In fact, on net, I think you will find that money managers have clients that want them to magically beat the market, and money managers push clients more in the direction of indexing.
Yes, there are fees. But, most managers see those fees as a product of risk-matching, not as a product of pushing clients into unrealistic return expectations.
Joel Aaron Freeman
Apr 22 2014 at 8:13am
Thanks for replying, Scott. I think there’s a lot of confusion around EMH (I know there has been for me), as well as a lot of misinformation, and I’m glad you’re dedicating time to it to shed some light on it.
David N
Apr 22 2014 at 8:42am
Which EMH? One shouldn’t argue for the weak form of EMH, then reason from the strong form.
Tom DeMeo
Apr 22 2014 at 10:52am
I buy the assumption that asset price deviations from trend are essentially unforecastable. I don’t buy the idea that this represents any sort of informational efficiency.
John
Apr 22 2014 at 12:40pm
Tom DeMeo, here is a thought experiment:
1. Assume that asset prices are unforecastable. (Your first sentence.) There is no “magic formula” to earn excess returns.
2. Assume that the current TIPS spread is “informationally inefficient.” (Your second sentence.) If true, there exists some model that can predict future inflation better than the TIPS spread. This model may be a predictive algorithm, a very smart person’s brain, or an advanced AI.
3. Can M make money by buying or selling TIPS? Yes.

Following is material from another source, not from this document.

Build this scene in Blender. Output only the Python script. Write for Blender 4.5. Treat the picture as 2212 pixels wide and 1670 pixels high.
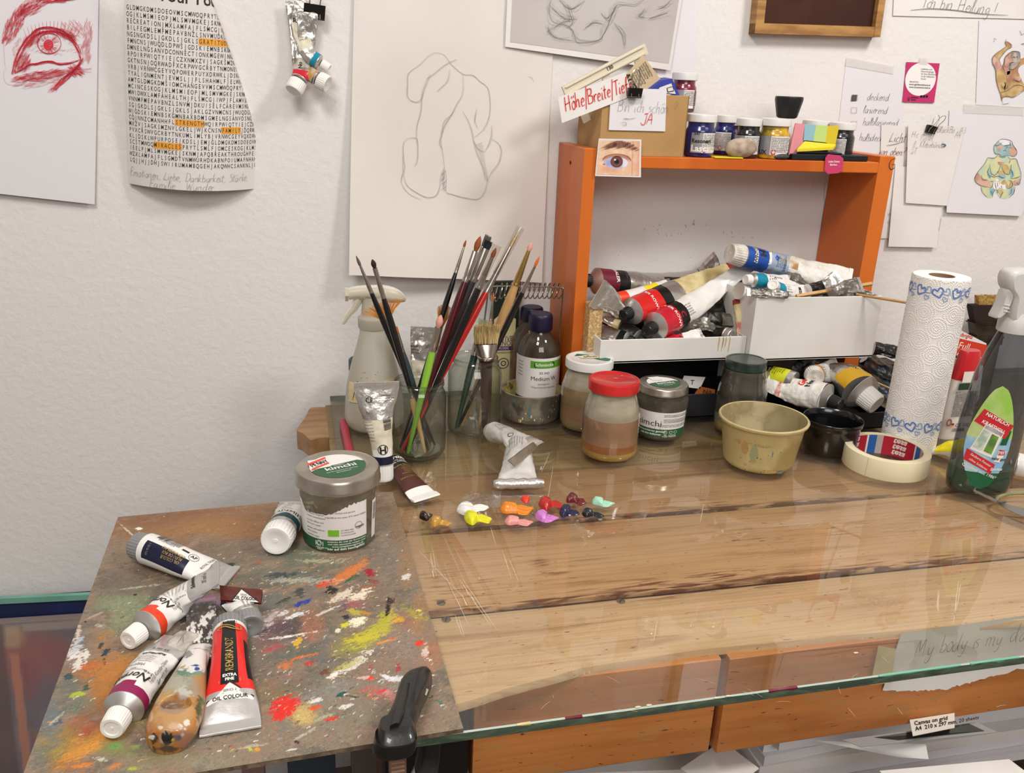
import bpy, math, random
import numpy as np
from mathutils import Vector, Matrix, noise as mnoise
random.seed(7); RNG=np.random.RandomState(7)
for o in list(bpy.data.objects): bpy.data.objects.remove(o)
SC=bpy.context.scene; COL=SC.collection
PI=math.pi
TZ=.78                 # height of the glass top above the floor; all heights below are counted from the glass
EYE=np.array([0,0,.5])
ROT=np.array([[0.9713047,-0.03934685,0.23456129],[-0.23445764,-0.32745754,0.9153148],[0.04076567,-0.94408399,-0.32717514]])
# orthonormalise: rows are world x (along the table), y (to the wall), z (up) in lens axes
_x=ROT[0]/np.linalg.norm(ROT[0]); _z=ROT[2]-_x*ROT[2].dot(_x); _z/=np.linalg.norm(_z); _y=np.cross(_z,_x)
ROT=np.array([_x,_y,_z]); FPX=1870.
# ---- camera
cam=bpy.data.cameras.new('camera'); camo=bpy.data.objects.new('camera',cam); COL.objects.link(camo)
cam.sensor_width=36; cam.lens=FPX/2212*36; cam.clip_start=.02; cam.clip_end=50
m=Matrix([[ROT[i][0],-ROT[i][1],-ROT[i][2],EYE[i]+(TZ if i==2 else 0)] for i in range(3)]+[[0,0,0,1]])
camo.matrix_world=m; SC.camera=camo; camo['placed']=1
# ---- world, lamps, exposure
SC.view_settings.view_transform='Standard'; SC.view_settings.look='None'; SC.view_settings.gamma=1
SC.view_settings.use_curve_mapping=False; SC.view_settings.exposure=0.06
wd=bpy.data.worlds.new('world'); SC.world=wd; wd.use_nodes=True
wd.node_tree.nodes['Background'].inputs[0].default_value=(1,.93,.86,1); wd.node_tree.nodes['Background'].inputs[1].default_value=.15
def area(name,loc,target,size,power,col,sy=None):
    l=bpy.data.lights.new(name,'AREA'); l.energy=power; l.color=col; l.size=size
    if sy: l.shape='RECTANGLE'; l.size_y=sy
    o=bpy.data.objects.new(name,l); COL.objects.link(o); o.location=loc
    o.rotation_euler=(Vector(target)-Vector(loc)).to_track_quat('-Z','Y').to_euler(); o['placed']=1
    return o
area('ceiling_lamp',(1.35,.25,2.45),(1.0,.9,.9),.35,19,(1,.97,.935))
area('ceiling_lamp',(-.35,.0,2.45),(.2,.9,.8),.45,19.5,(1,.97,.935))
area('front_fill',(.3,-1.3,2.4),(.4,1,.9),1.4,36,(1,.975,.95))  # broad fill added from the room side to brighten the fronts, no real fitting

def ray(u,v): return ROT@np.array([u-1106.,v-835.,FPX])
def T(u,v,z=0):
    d=ray(u,v); return Vector(d*((z-EYE[2])/d[2])+EYE)
def W(u,v,y=1.395):
    d=ray(u,v); return Vector(d*(y/d[1])+EYE)
def XP(u,v,x):
    d=ray(u,v); return Vector(d*(x/d[0])+EYE)
def depth(p): return float((np.array(p)-EYE)@ROT[:,2])
def px(n,p): return n*depth(p)/FPX          # real length of n picture pixels at the distance of p
def stand(ub,vb,wpx,z=0):
    """centre and radius of an upright round thing whose lowest visible point and width were measured"""
    c=T(ub,vb,z)
    for _ in range(6):
        r=px(wpx/2,c); b=T(ub,vb,z); d=Vector((b.x,b.y,0)).normalized(); c=Vector((b.x,b.y,z))+d*r
    return c,r
def zat(c,u,v):
    """height at which the upright axis through c passes picture row v"""
    lo,hi=-1.,1.5
    for _ in range(40):
        mid=(lo+hi)/2; p=ROT.T@(np.array([c.x,c.y,mid])-EYE); vv=835+FPX*p[1]/p[2]
        if vv>v: lo=mid
        else: hi=mid
    return (lo+hi)/2

# ---------------- materials
def lin(h):
    if isinstance(h,str):
        h=h.lstrip('#'); h=[int(h[i:i+2],16)/255 for i in (0,2,4)]
    return tuple((c/12.92 if c<=.04045 else ((c+.055)/1.055)**2.4) for c in h[:3])+(1,)
MATS={}
def mat(name,col='#808080',rough=.5,metal=0,trans=0,coat=0,bump=0,bscale=80,var=None,vscale=20,alpha=1,spec=.5,ior=1.45,sss=0,emit=None,stretch=None,attr=False,vdetail=4,vlo=.4,vhi=.6):
    if name in MATS: return MATS[name]
    m=bpy.data.materials.new(name); m.use_nodes=True; nt=m.node_tree; b=nt.nodes['Principled BSDF']
    b.inputs['Base Color'].default_value=lin(col); b.inputs['Roughness'].default_value=rough
    b.inputs['Metallic'].default_value=metal; b.inputs['Transmission Weight'].default_value=trans
    b.inputs['Coat Weight'].default_value=coat; b.inputs['Coat Roughness'].default_value=.06
    b.inputs['Specular IOR Level'].default_value=spec; b.inputs['IOR'].default_value=ior; b.inputs['Alpha'].default_value=alpha
    if sss: b.inputs['Subsurface Weight'].default_value=sss; b.inputs['Subsurface Scale'].default_value=.01
    tc=None
    def coord(s,st=None):
        t=nt.nodes.new('ShaderNodeTexCoord'); mp=nt.nodes.new('ShaderNodeMapping'); nt.links.new(t.outputs['Object'],mp.inputs[0])
        if st: mp.inputs['Scale'].default_value=st
        n=nt.nodes.new('ShaderNodeTexNoise'); n.inputs['Scale'].default_value=s; n.inputs['Detail'].default_value=vdetail; nt.links.new(mp.outputs[0],n.inputs['Vector'])
        return n
    if attr:
        a=nt.nodes.new('ShaderNodeVertexColor'); a.layer_name='Col'; nt.links.new(a.outputs[0],b.inputs['Base Color'])
    if var:
        n=coord(vscale,stretch); r=nt.nodes.new('ShaderNodeValToRGB'); r.color_ramp.elements[0].position=vlo; r.color_ramp.elements[1].position=vhi
        cs=var if isinstance(var,(list,tuple)) else [var]
        r.color_ramp.elements[0].color=lin(col); r.color_ramp.elements[1].color=lin(cs[-1])
        for i,c in enumerate(cs[:-1]):
            e=r.color_ramp.elements.new(vlo+(vhi-vlo)*(i+1)/len(cs)); e.color=lin(c)
        nt.links.new(n.outputs[0],r.inputs[0]); nt.links.new(r.outputs[0],b.inputs['Base Color'])
    if bump:
        n=coord(bscale,stretch); bp=nt.nodes.new('ShaderNodeBump'); bp.inputs['Strength'].default_value=bump; bp.inputs['Distance'].default_value=.002
        nt.links.new(n.outputs[0],bp.inputs['Height']); nt.links.new(bp.outputs[0],b.inputs['Normal'])
    if emit: b.inputs['Emission Color'].default_value=lin(col); b.inputs['Emission Strength'].default_value=emit
    MATS[name]=m; return m
def thinglass(name,tint='#eef3ee',f0=.07,rough=.02,haze=0,hazecol='#cfc9bc',hscale=30,edge=None):
    """thin pane: Schlick reflection over a clear tint, with an optional uneven film of dirt"""
    if name in MATS: return MATS[name]
    m=bpy.data.materials.new(name); m.use_nodes=True; nt=m.node_tree; nt.nodes.clear(); N=nt.nodes.new; L=nt.links.new
    g=N('ShaderNodeNewGeometry'); dt=N('ShaderNodeVectorMath'); dt.operation='DOT_PRODUCT'; L(g.outputs['Normal'],dt.inputs[0]); L(g.outputs['Incoming'],dt.inputs[1])
    def M(op,a,b=None):
        n=N('ShaderNodeMath'); n.operation=op
        for i,x in enumerate((a,b)):
            if x is None: continue
            if isinstance(x,(int,float)): n.inputs[i].default_value=x
            else: L(x,n.inputs[i])
        return n.outputs[0]
    c=M('ABSOLUTE',dt.outputs['Value']); f=M('POWER',M('SUBTRACT',1,c),5); f=M('ADD',M('MULTIPLY',f,1-f0),f0)
    tr=N('ShaderNodeBsdfTransparent'); tr.inputs[0].default_value=lin(tint)
    if edge:
        mc=N('ShaderNodeMix'); mc.data_type='RGBA'; mc.inputs[6].default_value=lin(tint); mc.inputs[7].default_value=lin(edge); L(M('POWER',M('SUBTRACT',1,c),2.2),mc.inputs[0]); L(mc.outputs[2],tr.inputs[0])
    gl=N('ShaderNodeBsdfGlossy'); gl.inputs['Roughness'].default_value=rough
    mx=N('ShaderNodeMixShader'); L(f,mx.inputs[0]); L(tr.outputs[0],mx.inputs[1]); L(gl.outputs[0],mx.inputs[2]); out=mx.outputs[0]
    if haze:
        df=N('ShaderNodeBsdfDiffuse'); df.inputs[0].default_value=lin(hazecol); n=N('ShaderNodeTexNoise'); n.inputs['Scale'].default_value=hscale; n.inputs['Detail'].default_value=5
        tc=N('ShaderNodeTexCoord'); L(tc.outputs['Object'],n.inputs['Vector'])
        h=M('MULTIPLY',M('POWER',n.outputs[0],1.6),haze*3); mm=N('ShaderNodeMixShader'); L(h,mm.inputs[0]); L(out,mm.inputs[1]); L(df.outputs[0],mm.inputs[2]); out=mm.outputs[0]
    o=N('ShaderNodeOutputMaterial'); L(out,o.inputs[0]); MATS[name]=m; return m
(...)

But (3) contradicts (1). Therefore we must reject (1) or (2). Since the empirical evidence for (1) is overwhelming, we must accept that no currently existing model contains more information about expected inflation than the market. We might accept this, but still deny that the market is “informationally efficient”–after all, some undiscovered model might contain far more information than any existing model as well as the market itself. But if “informational efficiency” requires that undiscovered information be incorporated into market prices, it is an impossible bar to clear.
Tom DeMeo
Apr 22 2014 at 1:47pm
John- I question your conclusion on #2 (If true, there exists some model that can predict future inflation better than the TIPS spread.) Isn’t it possible that sometimes the TIPS spread is an accident of circumstances, and doesn’t always precisely reflect the market’s expectations of inflation?
You can give the same market the same information, but the results will not always be the same.
Ari T
Apr 22 2014 at 4:18pm
Okay, I’m not an economist but how I think EMH goes a lot deeper than just economics, and it goes all the way to epistemology. And I think most articles that I have read about EMH, miss something very profound about nature of knowledge.

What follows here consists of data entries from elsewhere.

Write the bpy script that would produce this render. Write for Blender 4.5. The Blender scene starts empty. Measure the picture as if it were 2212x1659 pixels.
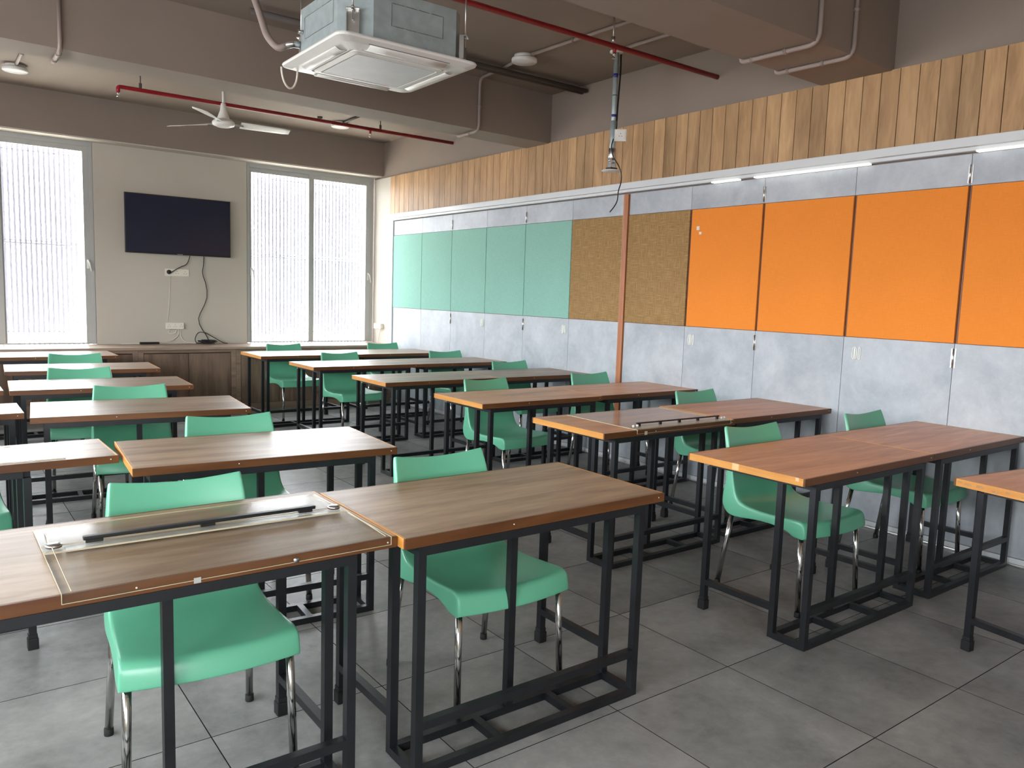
import bpy, bmesh, math, random
from mathutils import Vector, Matrix
random.seed(7)
C = bpy.context.scene.collection
PI = math.pi
sc = bpy.context.scene

# ------------------------------------------------------------------ camera
CAM_H = 1.4474
cam = bpy.data.cameras.new('camera')
cam.sensor_fit = 'HORIZONTAL'
cam.sensor_width = 36.0
cam.lens = 1694.54 / 2212.0 * 36.0
cam.clip_start = 0.05
camo = bpy.data.objects.new('camera', cam)
C.objects.link(camo)
_y, _p, _r = 0.6452781, -0.1113545, 0.0328868
_f = Vector((math.sin(_y) * math.cos(_p), math.cos(_y) * math.cos(_p), math.sin(_p)))
_rt = _f.cross(Vector((0, 0, 1))).normalized()
_up = _rt.cross(_f)
_r2 = math.cos(_r) * _rt + math.sin(_r) * _up
_u2 = -math.sin(_r) * _rt + math.cos(_r) * _up
M = Matrix((( _r2.x, _u2.x, -_f.x), (_r2.y, _u2.y, -_f.y), (_r2.z, _u2.z, -_f.z))).to_4x4()
M.translation = Vector((0, 0, CAM_H))
camo.matrix_world = M
sc.camera = camo

# ------------------------------------------------------------------ world, light, exposure
W = bpy.data.worlds.new('sky'); sc.world = W; W.use_nodes = True
wn = W.node_tree.nodes; wl = W.node_tree.links
for n in list(wn): wn.remove(n)
wo = wn.new('ShaderNodeOutputWorld'); wb = wn.new('ShaderNodeBackground')
tc = wn.new('ShaderNodeTexCoord'); sx = wn.new('ShaderNodeSeparateXYZ'); cr = wn.new('ShaderNodeValToRGB')
wl.new(tc.outputs['Generated'], sx.inputs[0]); wl.new(sx.outputs['Z'], cr.inputs[0])
cr.color_ramp.elements[0].position = 0.0; cr.color_ramp.elements[0].color = (0.55, 0.55, 0.57, 1)
cr.color_ramp.elements[1].position = 0.06; cr.color_ramp.elements[1].color = (0.93, 0.965, 1.0, 1)
wl.new(cr.outputs[0], wb.inputs['Color']); wb.inputs['Strength'].default_value = 19.0
wl.new(wb.outputs[0], wo.inputs[0])

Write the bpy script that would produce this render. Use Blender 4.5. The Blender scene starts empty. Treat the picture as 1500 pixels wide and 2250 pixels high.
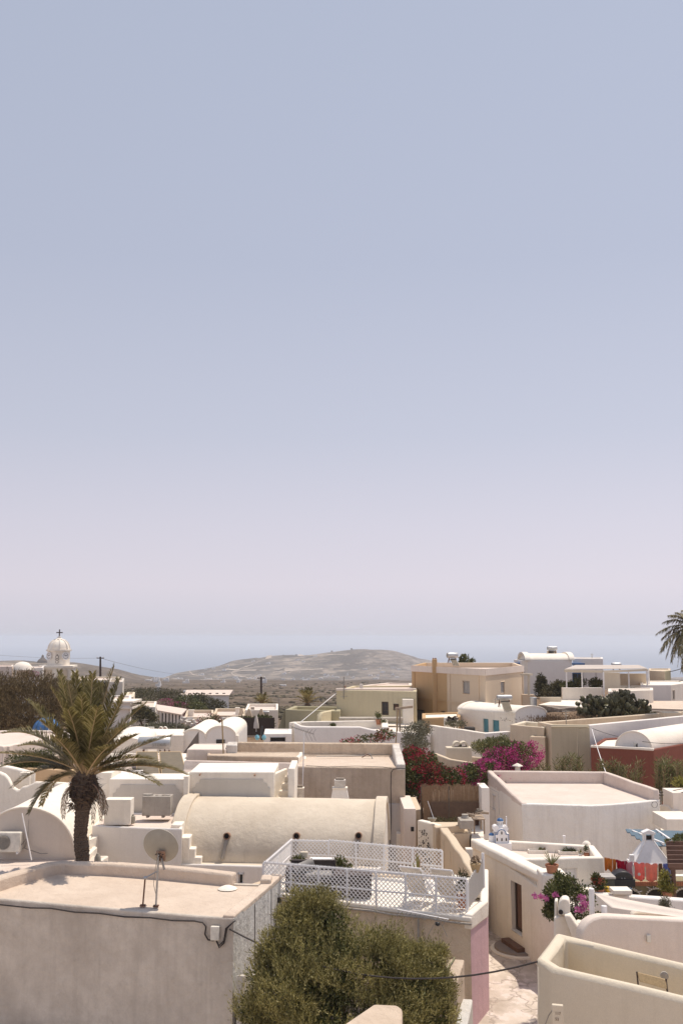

Saying EMH is right, is basically saying nobody could ever know anything. It’s like Daniel Kahneman saying statistically you are almost likely to be right as wrong, so you can’t really know anything. Tyler and Robin argued the value of economics, or any special knowledge regarding political outcomes. Robin said economists know more, Tyler argued that they don’t adjusted for IQ and number of other measures.
That’s like saying the only relevant question if a person should become an entrepreneur is how much risk he wants to take. Or rather, that there is no other knowledge (or model)!
EMH is a bit like Schrödinger’s cat in physics. As soon as enough people observe the arbitrage, the arbitrage disappears.
I think some people want this permanent model which says when they have knowledge (arbitrage) and when not. But in reality there is usually not such model. You need to use your own brains to consider. A lot of people out there are selling you arbitrage which doesn’t exist, but that doesn’t mean arbitrage doesn’t exist.
I also think the distinction between “public” and “private” knowledge is vague. A lot of knowledge is tacit and implicit. For example I had private knowledge that Apple was underpriced. This wasn’t based on knowledge I acquired as any kind of insider, but reasoning I made about the product and company as whole. David Friedman said same thing.
So arguing whether EMH is right or not, is missing the point. You are basically asking where is my model that tells me if I can disagree with the majority or not, but I argue that such simple model doesn’t exist. And usually the cost is the time spent acquiring that knowledge. Because of 2nd law of thermodynamics, complexity of the world increases, every situation is different. I think Lee Smolin (or some other physicists) argued also that even the laws of physics may not be constant (although they will be constant enough within our lifetime).
Steve Sailer
Apr 22 2014 at 7:08pm
The existence of the hedge fund industry, with its extravagant 2-and-20 pay system raises serious questions about EMH? Why hasn’t efficient markets hammered down the cost of hedge funds to say 1-and-10 or 0.5-and-5?
EMH can be vindicated, however, by assuming that hedge fund profits stem largely from inside information.
I haven’t seen too many economists wanting to make that suggestion, however.
Mark V Anderson
Apr 22 2014 at 10:00pm
And yet no one in the comments has questioned your comments on supply and demand. You say that if a laundromat raised its prices by 5% it would likely keep a substantial number of customers. Of course this is true, how does that contradict S&D? You move the price up slightly, then the quantity moves down slightly. That is exactly what the demand curve would tell you.
How macro theory over-simplifies the market is your discussion of suppliers being price takers and thus cannot change their prices at all. The theory seems to be that the S&D curves set the one price and that changes from this price will result in 100% loss of customers. That of course is nonsense, because suppliers change their prices all the time.
The problem isn’t with the S&P curves but how economists aggregate these curves. In reality every business has a slightly different product and so they are not 100% price takers. Each firm has its own supply and demand curves. But in a competitive industry, the demand curve is very elastic because it is easy for consumers to switch to another company with a very similar product.